The website of the Telegraph newspaper has published a preview article on the upcoming TeZuKa dance performance at Sadler's Wells, inspired by the life and work of Osamu Tezuka. There will be five evening performances of TeZuKa from Tuesday September 6 to Saturday September 10 (tickets) .

The article profiles the half-Flemish half-Moroccan Sidi Larbi Cherkaoui (pictured), who choreographed TeZuKa. From the piece:

With the help of some top-drawer collaborators – Nitin Sawhney with a sinewy and melancholic score, a set of beautiful simplicity by Willy Cessa, on-stage musicians and a cast of 10 drawn from both Japan and Europe – it is clear, even at the rehearsal stage, that Cherkaoui is giving us an entire world in TeZuKa, one that is both alien and resonant.

Amid long white blinds – like scrolls of paper – on to which are projected shifting squares representing frames in an animation, the dancers perform moves that do, indeed, resemble the strokes of a pen. But what they also conjure, far more tellingly, is the very act of artistic creation. (...)

(Osman Tezuka's) stories are like little myths. At times, they are also incredibly dark and daring – “One story can take on four taboos,” as Cherkaoui says – and deal with issues such as homosexuality, incest and religion.

For example, a passage in TeZuKa depicts the relationship between a priest and a boy whom he has raped. Their twisted connection makes for an intensely powerful duet, while above the dancers' heads, extraordinary images from the original cartoon are projected.(...)

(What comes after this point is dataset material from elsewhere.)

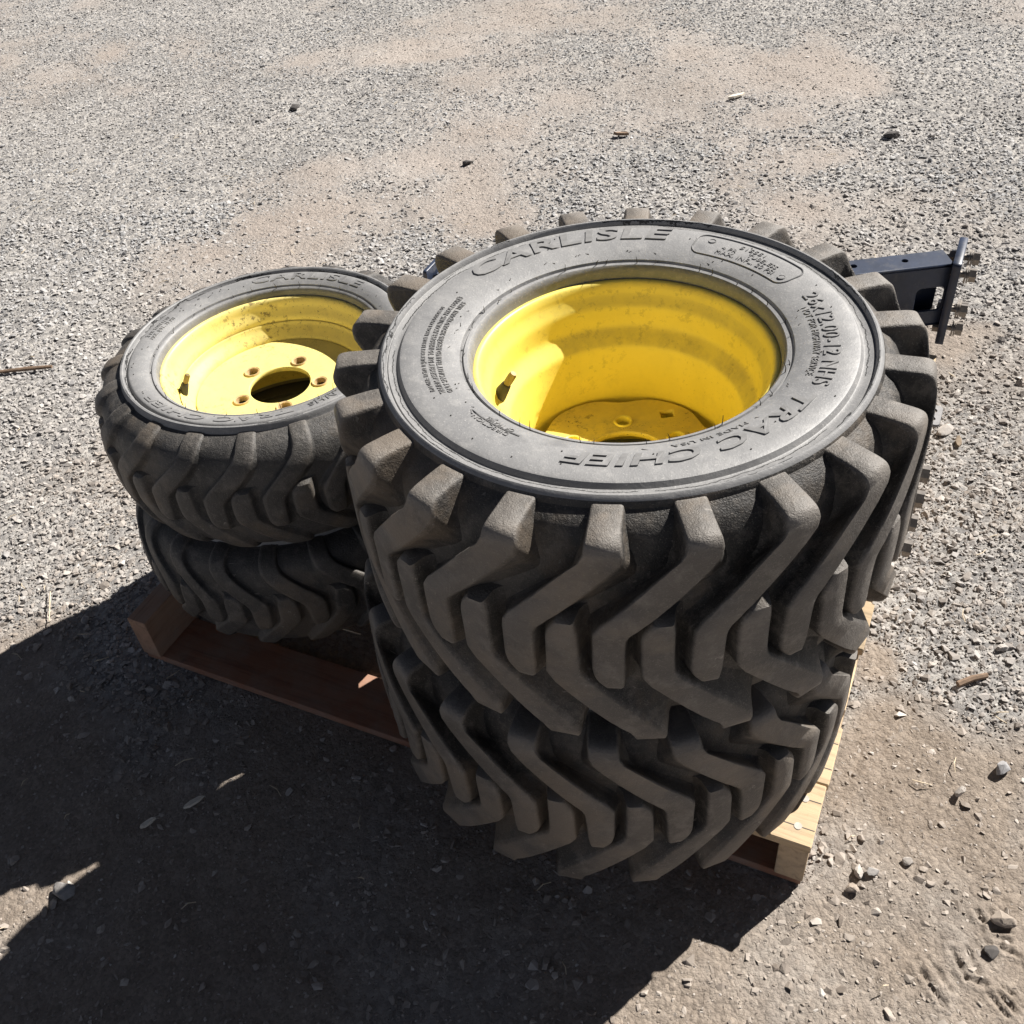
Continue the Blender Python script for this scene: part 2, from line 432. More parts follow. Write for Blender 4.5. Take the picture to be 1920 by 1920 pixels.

Now 35, Cherkaoui grew up watching Tezuka on French television, drinking in a morality that "shows consequences, but does not make judgments." A character such as Astro Boy could be seen as merely a child's superhero; in fact, as Cherkaoui convincingly asserts: “Comic books are not just for children – there's real authorship in them, and because you also have to be able to draw, they are really just like theatre.”

Update - There is another article on the TeZuKa performance in today's Guardian newspaper (August 31).